The intelligent educated and experienced section of the community have to pull together with the Wanni villager and sympathetically study his problems and above all his mental make-up if the Wanni which is really the area worst affected in all five provinces is to be rehabilitated.

Rehabilitation

The Hindu Festival of Thiruvembavai is a call to a new life and a new era (spiritually) veilled in allegory. It falls in December and lasts 10 days and commenced last year on December 27th and lasted till January 5th. During this festival the life history of Saint Manikavasagar is read.

The main theme of this Purana Story is a devastating flood which threatened the destruction of the Pandyan Capital city of Madura which was brought about by Lord Shiva to redress a wrong done to his devotee and in the restoration of the river bund.

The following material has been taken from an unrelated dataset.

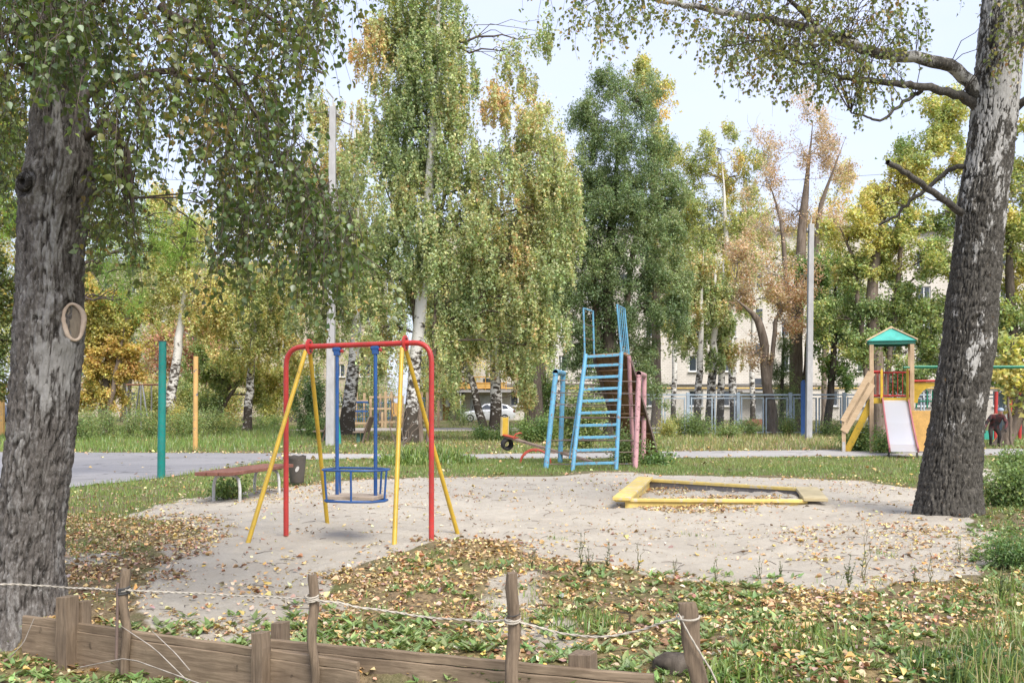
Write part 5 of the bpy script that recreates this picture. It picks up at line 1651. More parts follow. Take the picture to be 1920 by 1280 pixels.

Lord Shiva himself worked in human form as an ordinary labourer to save another devotee.

The Lord received chastisement from the King which blow was felt by all worlds and beings, both animate and in-animate, signifying the unity of Life.

This story in beautiful poetic form was read at Thiruketheeswaram too from December 27th till January 5th and much of it must have seemed topical to the listeners - at least the descriptions of the floods the efforts made at relief and restoration by all the people high and low working together.

It is hoped that the moral of the story - the Unity of Life, one humanity, one world will live in their memory.